As an example he said the government should look at National Insurance, since a lot of work goes into making sure employers and employees do not have to make contributions.

Frank Haskew, head of tax faculty at the Institute of Chartered Accountants in England & Wales, pointed to the differences between tax rules and employment law as an example of the need for reform.

For example, he said tax policy fits people into the categories of employed and self-employed while employment law distinguishes between work and employment.

Andrew Courts, a member of the global forum for taxation at the Association of Chartered Certified Accountants, said: "We need to have a much bigger discussion on the taxation of workers full stop.

"That may even be the removal of National Insurance because that is an area where people are trying to avoid tax."

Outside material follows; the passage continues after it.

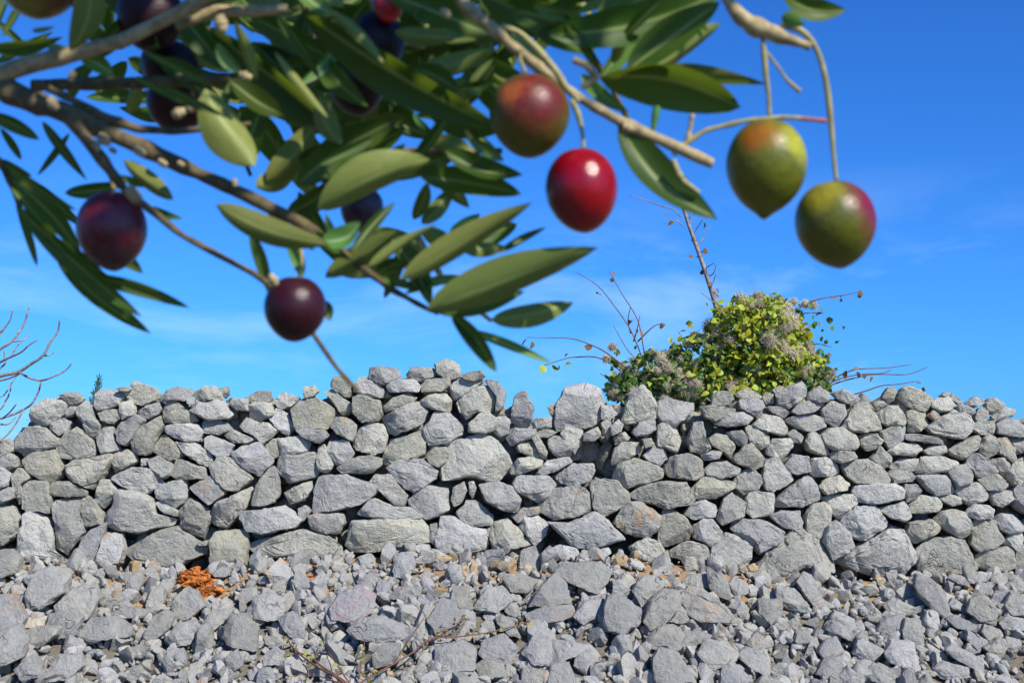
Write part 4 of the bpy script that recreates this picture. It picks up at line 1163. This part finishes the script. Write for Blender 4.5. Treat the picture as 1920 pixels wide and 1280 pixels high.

The panel also expressed scepticism about the Budget's changes to the enterprise investment scheme.

The maximum annual limit was £1m, but this was doubled at last month's Budget for investments in companies the chancellor feels are in sectors that are particularly innovative, in a bid to make the scheme unattractive for those seeking low-risk capital preservation.

But Mr Haskew said the changes introduced a "significant element of uncertainty," which could put off investors.

He said: "Some investment will no longer go into these schemes because of the uncertainty to identify whether you have got a business where the capital is at risk."

Mr McCann pointed to the fact that EIS is already an investment which offers little certainty, which made the need to certainty on its tax treatment more important.

He said: "If you reduce the amount of certainty an investor has going in we will damage the effect of this arrangement. I agree with that.

"If we have a situation where we cannot get absolute certainty that the tax treatment is as they expect it to be, because plainly they are investing in something which is uncertain at the outset, then I think ultimately that must damage the scheme."